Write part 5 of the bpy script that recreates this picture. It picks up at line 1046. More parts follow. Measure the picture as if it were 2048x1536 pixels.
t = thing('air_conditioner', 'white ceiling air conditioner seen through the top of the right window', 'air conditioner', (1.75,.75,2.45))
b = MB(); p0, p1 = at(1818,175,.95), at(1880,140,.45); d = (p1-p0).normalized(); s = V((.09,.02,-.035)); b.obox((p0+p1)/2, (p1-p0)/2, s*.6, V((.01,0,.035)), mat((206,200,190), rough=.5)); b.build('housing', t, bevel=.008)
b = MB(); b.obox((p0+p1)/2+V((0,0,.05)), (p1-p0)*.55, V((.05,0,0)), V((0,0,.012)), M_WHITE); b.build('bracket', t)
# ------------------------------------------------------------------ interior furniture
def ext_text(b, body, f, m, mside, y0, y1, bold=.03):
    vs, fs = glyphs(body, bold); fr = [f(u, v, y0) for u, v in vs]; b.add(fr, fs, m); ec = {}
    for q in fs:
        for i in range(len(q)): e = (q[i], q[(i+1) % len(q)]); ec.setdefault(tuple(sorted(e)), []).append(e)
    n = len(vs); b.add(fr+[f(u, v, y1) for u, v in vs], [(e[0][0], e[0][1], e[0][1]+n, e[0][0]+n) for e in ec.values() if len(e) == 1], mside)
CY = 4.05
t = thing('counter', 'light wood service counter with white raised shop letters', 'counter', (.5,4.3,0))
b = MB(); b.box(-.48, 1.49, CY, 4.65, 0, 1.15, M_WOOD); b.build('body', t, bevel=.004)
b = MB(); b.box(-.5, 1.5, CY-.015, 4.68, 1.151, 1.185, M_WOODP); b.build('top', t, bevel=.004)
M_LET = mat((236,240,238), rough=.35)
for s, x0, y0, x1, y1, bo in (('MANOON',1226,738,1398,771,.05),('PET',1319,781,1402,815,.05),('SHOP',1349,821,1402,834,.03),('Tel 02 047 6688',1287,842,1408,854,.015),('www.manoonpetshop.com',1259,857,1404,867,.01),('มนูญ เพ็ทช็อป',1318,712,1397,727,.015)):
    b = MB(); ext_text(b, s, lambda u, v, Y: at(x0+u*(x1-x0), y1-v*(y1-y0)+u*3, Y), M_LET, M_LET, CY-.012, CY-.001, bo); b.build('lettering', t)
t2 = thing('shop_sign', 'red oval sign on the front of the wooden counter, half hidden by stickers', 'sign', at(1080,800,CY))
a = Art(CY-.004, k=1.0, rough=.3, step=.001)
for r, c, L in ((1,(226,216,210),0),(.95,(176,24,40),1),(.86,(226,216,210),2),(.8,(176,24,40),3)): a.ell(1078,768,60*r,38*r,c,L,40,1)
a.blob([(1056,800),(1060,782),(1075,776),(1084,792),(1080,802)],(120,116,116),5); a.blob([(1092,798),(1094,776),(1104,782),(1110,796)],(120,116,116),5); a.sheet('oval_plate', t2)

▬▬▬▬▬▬

#### [Task statement]
Nothing in the data may differ; print all of it exactly as written.

#### [Solution to the exercise]
Write part 5 of the bpy script that recreates this picture. It picks up at line 1046. More parts follow. Measure the picture as if it were 2048x1536 pixels.
t = thing('air_conditioner', 'white ceiling air conditioner seen through the top of the right window', 'air conditioner', (1.75,.75,2.45))
b = MB(); p0, p1 = at(1818,175,.95), at(1880,140,.45); d = (p1-p0).normalized(); s = V((.09,.02,-.035)); b.obox((p0+p1)/2, (p1-p0)/2, s*.6, V((.01,0,.035)), mat((206,200,190), rough=.5)); b.build('housing', t, bevel=.008)
b = MB(); b.obox((p0+p1)/2+V((0,0,.05)), (p1-p0)*.55, V((.05,0,0)), V((0,0,.012)), M_WHITE); b.build('bracket', t)
# ------------------------------------------------------------------ interior furniture
def ext_text(b, body, f, m, mside, y0, y1, bold=.03):
    vs, fs = glyphs(body, bold); fr = [f(u, v, y0) for u, v in vs]; b.add(fr, fs, m); ec = {}
    for q in fs:
        for i in range(len(q)): e = (q[i], q[(i+1) % len(q)]); ec.setdefault(tuple(sorted(e)), []).append(e)
    n = len(vs); b.add(fr+[f(u, v, y1) for u, v in vs], [(e[0][0], e[0][1], e[0][1]+n, e[0][0]+n) for e in ec.values() if len(e) == 1], mside)
CY = 4.05
t = thing('counter', 'light wood service counter with white raised shop letters', 'counter', (.5,4.3,0))
b = MB(); b.box(-.48, 1.49, CY, 4.65, 0, 1.15, M_WOOD); b.build('body', t, bevel=.004)
b = MB(); b.box(-.5, 1.5, CY-.015, 4.68, 1.151, 1.185, M_WOODP); b.build('top', t, bevel=.004)
M_LET = mat((236,240,238), rough=.35)
for s, x0, y0, x1, y1, bo in (('MANOON',1226,738,1398,771,.05),('PET',1319,781,1402,815,.05),('SHOP',1349,821,1402,834,.03),('Tel 02 047 6688',1287,842,1408,854,.015),('www.manoonpetshop.com',1259,857,1404,867,.01),('มนูญ เพ็ทช็อป',1318,712,1397,727,.015)):
    b = MB(); ext_text(b, s, lambda u, v, Y: at(x0+u*(x1-x0), y1-v*(y1-y0)+u*3, Y), M_LET, M_LET, CY-.012, CY-.001, bo); b.build('lettering', t)
t2 = thing('shop_sign', 'red oval sign on the front of the wooden counter, half hidden by stickers', 'sign', at(1080,800,CY))
a = Art(CY-.004, k=1.0, rough=.3, step=.001)
for r, c, L in ((1,(226,216,210),0),(.95,(176,24,40),1),(.86,(226,216,210),2),(.8,(176,24,40),3)): a.ell(1078,768,60*r,38*r,c,L,40,1)
a.blob([(1056,800),(1060,782),(1075,776),(1084,792),(1080,802)],(120,116,116),5); a.blob([(1092,798),(1094,776),(1104,782),(1110,796)],(120,116,116),5); a.sheet('oval_plate', t2)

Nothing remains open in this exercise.